Remember the $4.8 trillion dollars in bailout monies to Big Banks in 2008 under the Bush TARP plan for which 31% is still outstanding. We now learn that in addition the Federal Reserve loaned those banks an additional trillion. According to a new report from Bloomberg News:

The U.S. Federal Reserve mounted an unprecedented campaign to head off a depression by providing as much as $1.2 trillion in public money to banks and other companies from August 2007 through April 2010, exceeding the $700 billion Troubled Asset Relief Program.

We have recently been discussing federal budgets. Think about this:

The $1.2 trillion peak on Dec. 5, 2008 — the combined outstanding balance under the seven programs tallied by Bloomberg — was almost three times the size of the U.S. federal budget deficit that year and more than the total earnings of all federally insured banks in the U.S. for the decade through 2010, according to data compiled by Bloomberg.

One particular aspect unknown until now:

One aspect of the bailout sure to exasperate critics of the Federal Reserve is that almost half of the Fed’s top 30 borrowers were European firms.
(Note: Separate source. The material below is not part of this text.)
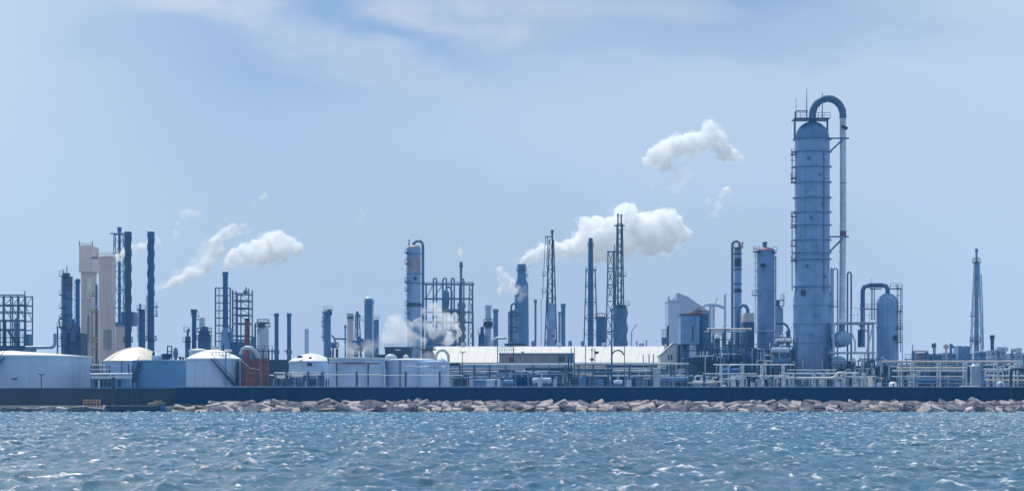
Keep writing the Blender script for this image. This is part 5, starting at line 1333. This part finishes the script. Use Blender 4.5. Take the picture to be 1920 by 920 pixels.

The $1.2 trillion figure is the compilation of the balance for seven programs instituted by the Fed. To put that amount in perspective:

The $1.2 trillion — which Federal Reserve Chairman Ben Bernanke lent to banks and other firms to prevent the economy from collapsing is roughly equivalent to the amount that U.S. homeowners currently owe on 6.5 million underwater mortgages, Bloomberg said.

These numbers are even big to Wall St. dwellers:

These are all whopping numbers,” said Robert Litan, a former Justice Department official who in the 1990s served on a commission probing the causes of the savings and loan crisis. “You’re talking about the aristocracy of American finance going down the tubes without the federal money.”

I am still waiting for the politicians and legislators  that supported TARP like President Obama and Congressman Mike Rogers to own this and its continuing consequences.